Mr. von Tetzchner, however, says there is some evidence that people do want browsers on their televisions. Witness the growing popularity of the Opera browser for the Nintendo Wii game machine, on which the wireless remote offers a replacement for a mouse you can use from your couch. It includes Adobe’s Flash software and can play some Web video. Just as the Opera browser reformats Web pages for small cellphone screens, it has ways to zoom in and make pages more useful on televisions as well, he said.
The next big thing, he said, is browsers in cars. GPS navigation systems, built-in or add-on, will likely have wireless data connections that allow them to check traffic conditions and look for nearby Thai restaurants.
Opera has developed a version of its browser to go into VeriFone credit card terminals to bring Web content like manufacturer’s promotions, consumer reviews and even competitors’ prices into stores.
Opera’s vision reflects a reality I don’t always see from the makers of various devices–pretty much every electronic thing we’re building is an a computer connected to the Internet.

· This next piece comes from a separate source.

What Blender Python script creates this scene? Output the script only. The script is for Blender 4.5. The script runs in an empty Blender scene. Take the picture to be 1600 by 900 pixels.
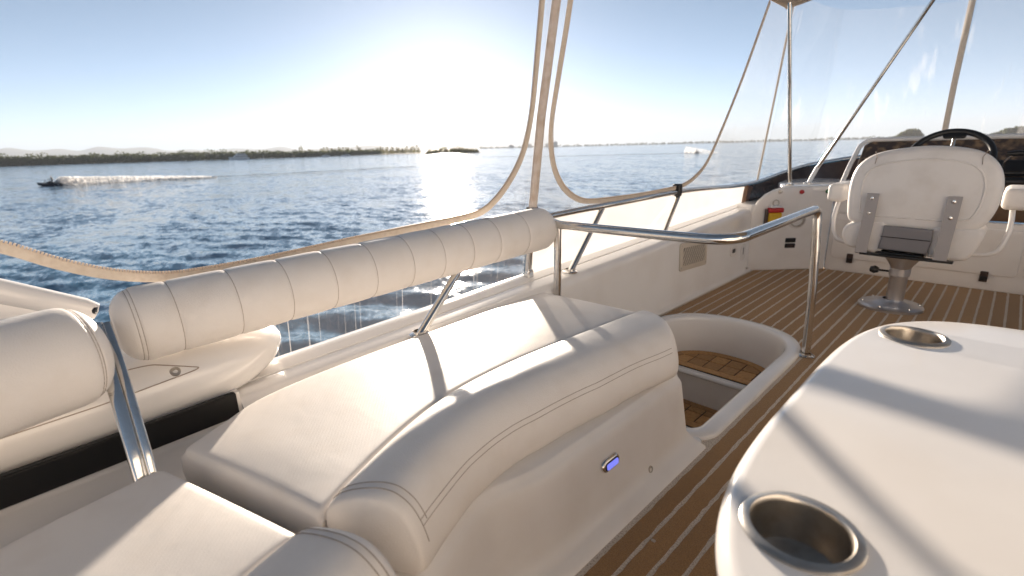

And just as the plumbing of these devices is all moving to Internet Protocol, the user interfaces for all of them will be far more powerful if they are versions of Web standards. If a supermarket wants to show me a YouTube video when I check out, or my Facebook friend wants to send me something to watch on my television, why should the narrow vision of a hardware company stop me?
I don’t know if Opera as a company will succeed, since it is competing with Microsoft, Google and the open-source Firefox. But if it helps move this vision of browsers everywhere forward, I’ll be glad.